### TASK DETAILS
Report all lines holding "link".

### DATA PROVIDED
* * * * * * *

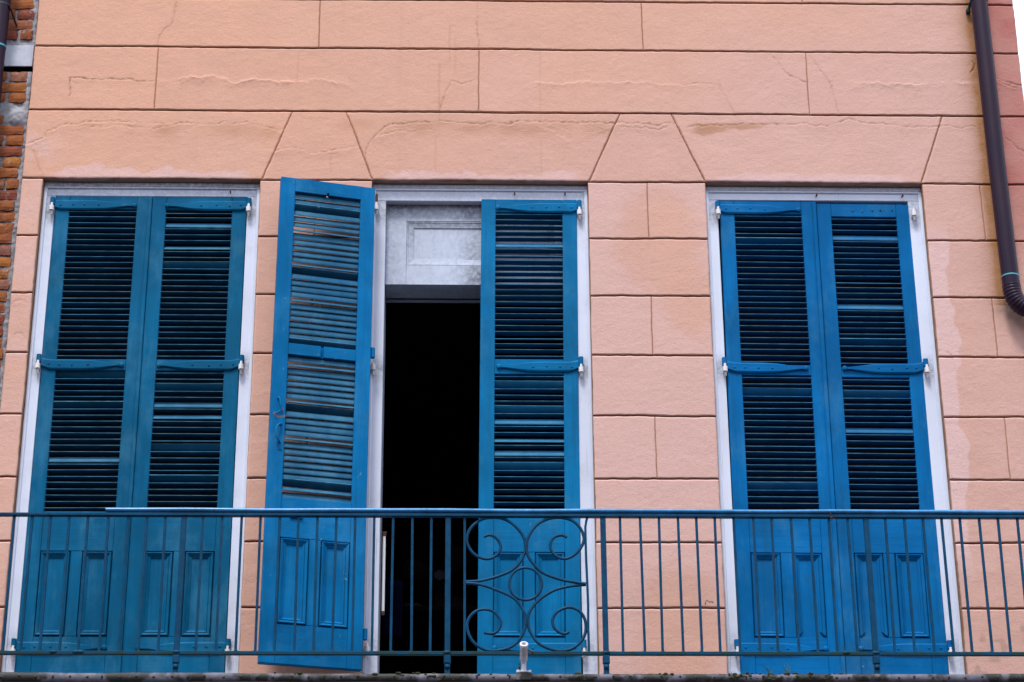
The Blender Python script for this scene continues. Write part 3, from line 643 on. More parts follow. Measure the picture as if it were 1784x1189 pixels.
C_ANG = (-60, 68, 72, 70, 62, 72, 66, 36, 68, 78, 72, 64, -56, 32, 72, 70, 62, 66, 74, 34, 68, 72, 60, -64, 72, 66, 66, 40); C_USED = []
def shutter(key, label, x0, ztop, w, hinge, y, roty=0.0, rotz=0.0, back=False, specials=(), straps=(1, 1, 1), skip=((), ()), midz=(1.813, 1.877), z0=.145, tilt0=9, pivot=None):
    t = thing('shutter', label, 'shutter', (0, 0, 0), group='blue louvred shutters on the tall doorways')
    t.location = pivot or (x0, y, z0); t.rotation_euler = (0, roty, rotz)
    P = lambda a: PAINT[key+a]
    H = ztop-z0; sl = .079; xa, xb = sl, w-sl
    d = .040
    mz0, mz1 = midz[0]-z0, midz[1]-z0; lk0, lk1 = .800-z0, 1.016-z0; bt = .346-z0; tp = ztop-.080-z0
    for xs in ((0, xa), (xb, w)): box('stile', P('v'), t, xs[0], xs[1], 0, d, 0, H, c=.0028)
    r = .0009
    o = MB(); 
    top = MB(); mid = MB()
    if back:
        cx = w/2
        top.box(xa+.0003, xb-.0003, r, d-r, tp+.0122, H-.0006, c=.0005)
        top.box(xa+.0003, cx-.006, r, d-r, tp, tp+.0120, c=.0005); top.box(cx+.006, xb-.0003, r, d-r, tp, tp+.0120, c=.0005)
        mid.box(xa+.0003, cx-.007, r, d-r, mz0, mz1, c=.002); mid.box(cx+.007, xb-.0003, r, d-r, mz0, mz1, c=.002); mid.box(cx-.0069, cx+.0069, .018, d-r, mz0+.001, mz1-.001)
    else:
        top.box(xa+.0003, xb-.0003, r, d-r, tp, H-.0006, c=.0025); mid.box(xa+.0003, xb-.0003, r, d-r, mz0, mz1, c=.0025)
    top.build('top_rail', P('h'), t); mid.build('middle_rail', P('h'), t)
    box('lock_rail', P('h'), t, xa+.0003, xb-.0003, r, d-r, lk0, lk1, c=.0025)
    box('bottom_rail', P('h'), t, xa+.0003, xb-.0003, r, d-r, .0006, bt, c=.0025)
    cxm = w/2; mu = .030
    box('muntin', P('v'), t, cxm-mu, cxm+mu, r, d-r, bt+.0003, lk0-.0003, c=.0025)
    for q, (pa, pb) in enumerate(((xa, cxm-mu), (cxm+mu, xb))):
        p = box('panel', P('v'), t, pa+.001, pb-.001, .0125, .0275, bt+.001, lk0-.001)
        m = MB(); moulding(m, pa+.0006, pb-.0006, bt+.0006, lk0-.0006, 0.0, PANEL_PROF, skip[q]); m.build('moulding', P('v'), p)
        m = MB(); moulding(m, pa+.0006, pb-.0006, bt+.0006, lk0-.0006, 0.0, [(a, d-b) for a, b in PANEL_PROF][::-1]); m.build('back_moulding', P('v'), p)
    if key in 'ae':
        box('meeting_strip', P('v'), t, w-.018, w+.004, -.010, -.0002, .004, H-.004, c=.003)
    # slats
    spec = {}
    for zz, ty in specials: spec[zz] = ty
    for lo, hi in ((mz1, tp), (lk1, mz0)):
        N = round((hi-lo)/.0353); p_ = (hi-lo)/N
        for i in range(N):
            zc = lo+(i+.5)*p_
            if back:
                ang = -C_ANG[len(C_USED) % len(C_ANG)]+random.uniform(-3, 3); C_USED.append(1)
            else:
                ang = tilt0+random.uniform(-4.5, 4.5)
                for zz, ty in spec.items():
                    if abs(zz-z0-zc) < p_*.5: ang = {'b': -47, 'm': -60, 'd': 64, 't': -13, 'e': 44}[ty]+random.uniform(-3, 3)
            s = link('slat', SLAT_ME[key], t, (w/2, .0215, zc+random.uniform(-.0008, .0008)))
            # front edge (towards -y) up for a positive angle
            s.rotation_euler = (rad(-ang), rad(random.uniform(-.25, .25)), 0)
    # strap hinges
    for k, hz in enumerate(HINGE_Z):
        if back:
            m = MB(); hx = w+.0145
            if k: 
                m.tube([(hx, .028, hz-z0+.012), (hx, .028, hz-z0+.068)], .0135, 10); m.box(w-.002, hx, .030, .038, hz-z0+.02, hz-z0+.06); m.build('hinge_barrel', P('n'), t)
            continue
        if not straps[k]: 
            for f in (.13, .30, .45, .60, .75):
                h = MB(); h.tube([(w-.05-f*.37+random.uniform(-.01, .01), -.0006, hz-z0+random.uniform(-.012, .006)), (w-.05-f*.37, .003, hz-z0)], .0042, 8); h.build('screw_hole', MAT['black'], t)
            continue
        hw = .029; Ls = .435 if k == 0 else (.44 if k == 2 else .425)
        X = lambda a: a if hinge == 'L' else w-a
        dzb = .012 if k == 1 else 0.0
        z = hz-z0-(.006 if k == 2 else 0)
        up = [(-.002, hw+dzb), (.03, hw+dzb*.3), (.05, hw), (.20, hw), (.27, hw*.86), (.33, hw*.55), (.39, hw*.22), (Ls-.012, .006)]
        dn = [(Ls-.012, -.006), (.39, -hw*.30), (.33, -hw*.68), (.27, -hw*.96), (.20, -hw*1.03), (.05, -hw), (.03, -hw+dzb*.5), (-.002, -hw+dzb+.012)]
        poly = [(X(a), z+b) for a, b in up+dn]
        if hinge == 'L': poly = poly[::-1]
        m = MB(); m.prism(poly, -.0075, -.0003)
        N_ = len(poly); zc_ = [((b+(z if True else 0))) for a, b in poly]
        ins = []
        for a, b in poly:
            dz_ = b-z; ins.append((a, z+dz_*.72 if abs(dz_) > .008 else b))
        m.add([(a, -.0076, b) for a, b in poly]+[(a, -.0125, b) for a, b in ins], [tuple(range(N_, 2*N_))]+[(q, (q+1) % N_, N_+(q+1) % N_, N_+q) for q in range(N_)])
        st = m.build('strap_hinge', P('h'), t)
        bx = X(-.0135); m = MB(); m.tube([(bx, -.012, z-.020+dzb+.02), (bx, -.012, z+.030+dzb+.012)], .0135, 12); m.box(min(X(-.002), bx), max(X(-.002), bx), -.010, -.003, z-.014+dzb+.012, z+.028+dzb)
        m.build('barrel', P('n'), st)
        for f in (.035, .095, .165, .245)[:4]: link('bolt', BOLT_ME[key], st, (X(f+random.uniform(-.006, .006)), -.0130, z+random.uniform(-.004, .004)))
        link('end_bolt', BIG_ME[key], st, (X(Ls), -.007, z))
    return t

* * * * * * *

### COMPLETED TASK
            s = link('slat', SLAT_ME[key], t, (w/2, .0215, zc+random.uniform(-.0008, .0008)))
        for f in (.035, .095, .165, .245)[:4]: link('bolt', BOLT_ME[key], st, (X(f+random.uniform(-.006, .006)), -.0130, z+random.uniform(-.004, .004)))
        link('end_bolt', BIG_ME[key], st, (X(Ls), -.007, z))